[MATERIAL]
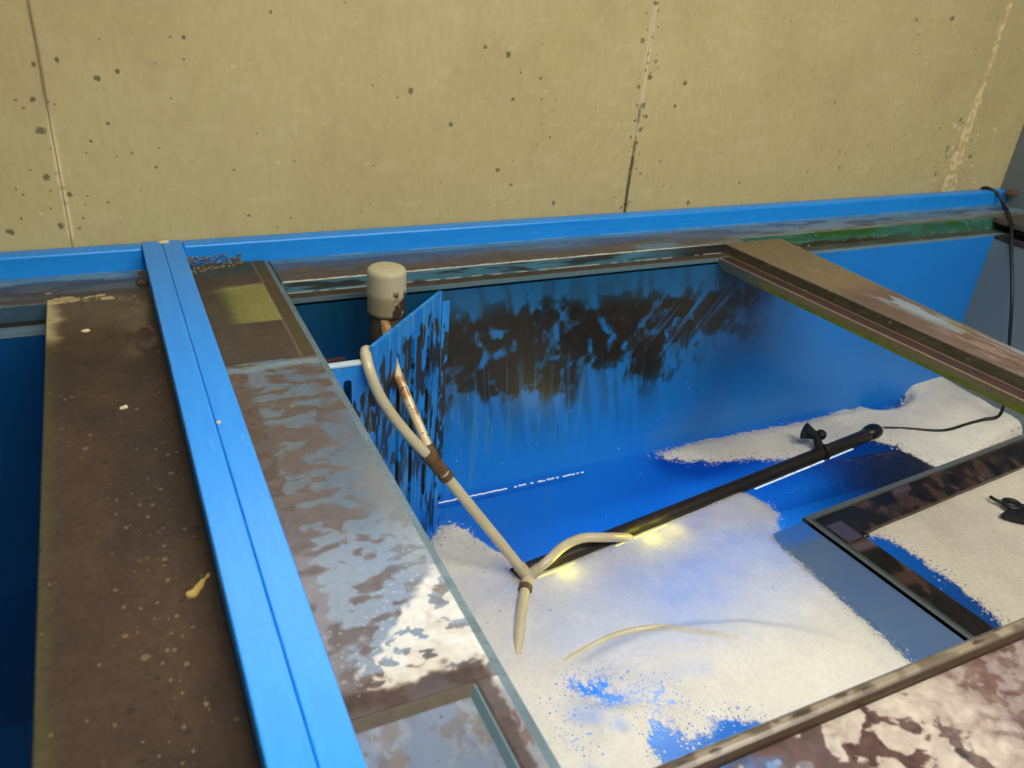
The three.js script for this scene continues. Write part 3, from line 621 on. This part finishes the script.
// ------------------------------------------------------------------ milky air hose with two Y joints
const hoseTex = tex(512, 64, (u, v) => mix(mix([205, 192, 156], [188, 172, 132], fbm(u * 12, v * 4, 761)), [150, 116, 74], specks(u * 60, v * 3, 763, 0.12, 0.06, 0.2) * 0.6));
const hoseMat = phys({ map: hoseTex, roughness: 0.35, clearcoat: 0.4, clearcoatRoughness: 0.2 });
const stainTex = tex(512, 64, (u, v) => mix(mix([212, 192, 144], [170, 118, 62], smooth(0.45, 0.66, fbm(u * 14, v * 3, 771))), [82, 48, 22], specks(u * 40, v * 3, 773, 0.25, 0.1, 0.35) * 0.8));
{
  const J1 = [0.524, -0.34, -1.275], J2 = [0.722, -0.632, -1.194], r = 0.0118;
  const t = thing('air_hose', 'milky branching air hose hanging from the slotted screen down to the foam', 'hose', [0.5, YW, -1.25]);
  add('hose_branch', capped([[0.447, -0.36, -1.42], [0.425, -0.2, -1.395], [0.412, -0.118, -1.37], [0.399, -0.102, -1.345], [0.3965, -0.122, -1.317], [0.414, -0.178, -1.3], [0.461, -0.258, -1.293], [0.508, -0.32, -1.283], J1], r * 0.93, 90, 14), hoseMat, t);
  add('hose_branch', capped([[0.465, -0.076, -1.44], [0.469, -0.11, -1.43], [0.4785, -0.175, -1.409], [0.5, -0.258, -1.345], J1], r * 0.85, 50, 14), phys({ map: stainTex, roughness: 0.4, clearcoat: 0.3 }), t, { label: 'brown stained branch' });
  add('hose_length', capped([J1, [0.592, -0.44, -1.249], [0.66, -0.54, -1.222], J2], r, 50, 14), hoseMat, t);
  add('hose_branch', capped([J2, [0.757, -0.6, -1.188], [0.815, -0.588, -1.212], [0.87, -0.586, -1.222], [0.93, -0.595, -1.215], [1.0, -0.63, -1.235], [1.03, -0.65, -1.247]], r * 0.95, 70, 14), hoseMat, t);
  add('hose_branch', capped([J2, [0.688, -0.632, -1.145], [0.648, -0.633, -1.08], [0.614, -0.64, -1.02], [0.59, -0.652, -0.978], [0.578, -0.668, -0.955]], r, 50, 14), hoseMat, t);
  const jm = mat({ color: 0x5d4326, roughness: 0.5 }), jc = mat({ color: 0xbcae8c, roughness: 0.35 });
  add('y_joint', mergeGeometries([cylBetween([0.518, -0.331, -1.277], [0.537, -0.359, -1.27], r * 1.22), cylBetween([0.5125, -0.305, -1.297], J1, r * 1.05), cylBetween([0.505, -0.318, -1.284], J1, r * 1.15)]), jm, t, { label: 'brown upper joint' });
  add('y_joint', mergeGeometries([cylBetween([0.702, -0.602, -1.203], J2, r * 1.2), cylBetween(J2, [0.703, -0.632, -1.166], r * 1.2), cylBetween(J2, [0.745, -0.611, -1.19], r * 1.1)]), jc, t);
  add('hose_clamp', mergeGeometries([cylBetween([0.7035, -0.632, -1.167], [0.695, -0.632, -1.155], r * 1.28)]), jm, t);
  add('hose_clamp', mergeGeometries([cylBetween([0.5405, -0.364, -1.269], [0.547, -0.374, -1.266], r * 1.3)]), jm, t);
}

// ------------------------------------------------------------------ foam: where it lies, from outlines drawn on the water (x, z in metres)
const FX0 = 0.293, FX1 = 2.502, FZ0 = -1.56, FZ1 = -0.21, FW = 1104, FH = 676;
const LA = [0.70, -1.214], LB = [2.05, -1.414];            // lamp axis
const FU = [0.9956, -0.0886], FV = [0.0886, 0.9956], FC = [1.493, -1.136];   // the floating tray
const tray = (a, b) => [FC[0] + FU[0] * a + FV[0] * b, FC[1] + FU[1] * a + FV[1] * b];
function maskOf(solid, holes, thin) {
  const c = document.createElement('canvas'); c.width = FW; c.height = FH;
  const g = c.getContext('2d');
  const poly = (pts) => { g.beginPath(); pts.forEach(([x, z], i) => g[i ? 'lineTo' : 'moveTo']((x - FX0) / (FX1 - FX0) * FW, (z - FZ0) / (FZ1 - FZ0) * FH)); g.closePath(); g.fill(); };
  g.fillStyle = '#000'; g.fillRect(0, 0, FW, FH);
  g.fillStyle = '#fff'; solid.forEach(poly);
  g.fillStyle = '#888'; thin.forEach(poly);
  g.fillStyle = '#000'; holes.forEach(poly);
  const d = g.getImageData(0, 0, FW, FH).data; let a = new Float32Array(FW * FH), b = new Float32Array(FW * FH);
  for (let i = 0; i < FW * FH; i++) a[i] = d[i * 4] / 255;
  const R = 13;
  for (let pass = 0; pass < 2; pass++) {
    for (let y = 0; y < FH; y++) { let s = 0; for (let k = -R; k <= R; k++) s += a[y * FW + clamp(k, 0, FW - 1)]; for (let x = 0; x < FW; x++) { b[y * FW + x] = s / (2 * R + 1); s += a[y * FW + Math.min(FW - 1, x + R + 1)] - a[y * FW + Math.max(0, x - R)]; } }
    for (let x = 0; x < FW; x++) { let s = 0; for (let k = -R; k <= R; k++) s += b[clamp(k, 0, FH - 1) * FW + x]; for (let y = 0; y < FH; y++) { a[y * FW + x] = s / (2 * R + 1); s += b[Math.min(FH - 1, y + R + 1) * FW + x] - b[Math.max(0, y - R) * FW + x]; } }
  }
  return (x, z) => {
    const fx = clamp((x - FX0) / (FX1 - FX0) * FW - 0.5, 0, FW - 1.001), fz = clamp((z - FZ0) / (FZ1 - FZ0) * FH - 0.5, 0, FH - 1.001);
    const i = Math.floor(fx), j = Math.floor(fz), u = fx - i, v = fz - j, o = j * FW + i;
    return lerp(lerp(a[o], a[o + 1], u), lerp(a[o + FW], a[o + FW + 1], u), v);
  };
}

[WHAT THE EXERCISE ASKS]
Copy out all the data exactly; skip the pictures.

[SOLUTION TO THIS PROBLEM]
The three.js script for this scene continues. Write part 3, from line 621 on. This part finishes the script.
// ------------------------------------------------------------------ milky air hose with two Y joints
const hoseTex = tex(512, 64, (u, v) => mix(mix([205, 192, 156], [188, 172, 132], fbm(u * 12, v * 4, 761)), [150, 116, 74], specks(u * 60, v * 3, 763, 0.12, 0.06, 0.2) * 0.6));
const hoseMat = phys({ map: hoseTex, roughness: 0.35, clearcoat: 0.4, clearcoatRoughness: 0.2 });
const stainTex = tex(512, 64, (u, v) => mix(mix([212, 192, 144], [170, 118, 62], smooth(0.45, 0.66, fbm(u * 14, v * 3, 771))), [82, 48, 22], specks(u * 40, v * 3, 773, 0.25, 0.1, 0.35) * 0.8));
{
  const J1 = [0.524, -0.34, -1.275], J2 = [0.722, -0.632, -1.194], r = 0.0118;
  const t = thing('air_hose', 'milky branching air hose hanging from the slotted screen down to the foam', 'hose', [0.5, YW, -1.25]);
  add('hose_branch', capped([[0.447, -0.36, -1.42], [0.425, -0.2, -1.395], [0.412, -0.118, -1.37], [0.399, -0.102, -1.345], [0.3965, -0.122, -1.317], [0.414, -0.178, -1.3], [0.461, -0.258, -1.293], [0.508, -0.32, -1.283], J1], r * 0.93, 90, 14), hoseMat, t);
  add('hose_branch', capped([[0.465, -0.076, -1.44], [0.469, -0.11, -1.43], [0.4785, -0.175, -1.409], [0.5, -0.258, -1.345], J1], r * 0.85, 50, 14), phys({ map: stainTex, roughness: 0.4, clearcoat: 0.3 }), t, { label: 'brown stained branch' });
  add('hose_length', capped([J1, [0.592, -0.44, -1.249], [0.66, -0.54, -1.222], J2], r, 50, 14), hoseMat, t);
  add('hose_branch', capped([J2, [0.757, -0.6, -1.188], [0.815, -0.588, -1.212], [0.87, -0.586, -1.222], [0.93, -0.595, -1.215], [1.0, -0.63, -1.235], [1.03, -0.65, -1.247]], r * 0.95, 70, 14), hoseMat, t);
  add('hose_branch', capped([J2, [0.688, -0.632, -1.145], [0.648, -0.633, -1.08], [0.614, -0.64, -1.02], [0.59, -0.652, -0.978], [0.578, -0.668, -0.955]], r, 50, 14), hoseMat, t);
  const jm = mat({ color: 0x5d4326, roughness: 0.5 }), jc = mat({ color: 0xbcae8c, roughness: 0.35 });
  add('y_joint', mergeGeometries([cylBetween([0.518, -0.331, -1.277], [0.537, -0.359, -1.27], r * 1.22), cylBetween([0.5125, -0.305, -1.297], J1, r * 1.05), cylBetween([0.505, -0.318, -1.284], J1, r * 1.15)]), jm, t, { label: 'brown upper joint' });
  add('y_joint', mergeGeometries([cylBetween([0.702, -0.602, -1.203], J2, r * 1.2), cylBetween(J2, [0.703, -0.632, -1.166], r * 1.2), cylBetween(J2, [0.745, -0.611, -1.19], r * 1.1)]), jc, t);
  add('hose_clamp', mergeGeometries([cylBetween([0.7035, -0.632, -1.167], [0.695, -0.632, -1.155], r * 1.28)]), jm, t);
  add('hose_clamp', mergeGeometries([cylBetween([0.5405, -0.364, -1.269], [0.547, -0.374, -1.266], r * 1.3)]), jm, t);
}

// ------------------------------------------------------------------ foam: where it lies, from outlines drawn on the water (x, z in metres)
const FX0 = 0.293, FX1 = 2.502, FZ0 = -1.56, FZ1 = -0.21, FW = 1104, FH = 676;
const LA = [0.70, -1.214], LB = [2.05, -1.414];            // lamp axis
const FU = [0.9956, -0.0886], FV = [0.0886, 0.9956], FC = [1.493, -1.136];   // the floating tray
const tray = (a, b) => [FC[0] + FU[0] * a + FV[0] * b, FC[1] + FU[1] * a + FV[1] * b];
function maskOf(solid, holes, thin) {
  const c = document.createElement('canvas'); c.width = FW; c.height = FH;
  const g = c.getContext('2d');
  const poly = (pts) => { g.beginPath(); pts.forEach(([x, z], i) => g[i ? 'lineTo' : 'moveTo']((x - FX0) / (FX1 - FX0) * FW, (z - FZ0) / (FZ1 - FZ0) * FH)); g.closePath(); g.fill(); };
  g.fillStyle = '#000'; g.fillRect(0, 0, FW, FH);
  g.fillStyle = '#fff'; solid.forEach(poly);
  g.fillStyle = '#888'; thin.forEach(poly);
  g.fillStyle = '#000'; holes.forEach(poly);
  const d = g.getImageData(0, 0, FW, FH).data; let a = new Float32Array(FW * FH), b = new Float32Array(FW * FH);
  for (let i = 0; i < FW * FH; i++) a[i] = d[i * 4] / 255;
  const R = 13;
  for (let pass = 0; pass < 2; pass++) {
    for (let y = 0; y < FH; y++) { let s = 0; for (let k = -R; k <= R; k++) s += a[y * FW + clamp(k, 0, FW - 1)]; for (let x = 0; x < FW; x++) { b[y * FW + x] = s / (2 * R + 1); s += a[y * FW + Math.min(FW - 1, x + R + 1)] - a[y * FW + Math.max(0, x - R)]; } }
    for (let x = 0; x < FW; x++) { let s = 0; for (let k = -R; k <= R; k++) s += b[clamp(k, 0, FH - 1) * FW + x]; for (let y = 0; y < FH; y++) { a[y * FW + x] = s / (2 * R + 1); s += b[Math.min(FH - 1, y + R + 1) * FW + x] - b[Math.max(0, y - R) * FW + x]; } }
  }
  return (x, z) => {
    const fx = clamp((x - FX0) / (FX1 - FX0) * FW - 0.5, 0, FW - 1.001), fz = clamp((z - FZ0) / (FZ1 - FZ0) * FH - 0.5, 0, FH - 1.001);
    const i = Math.floor(fx), j = Math.floor(fz), u = fx - i, v = fz - j, o = j * FW + i;
    return lerp(lerp(a[o], a[o + 1], u), lerp(a[o + FW], a[o + FW + 1], u), v);
  };
}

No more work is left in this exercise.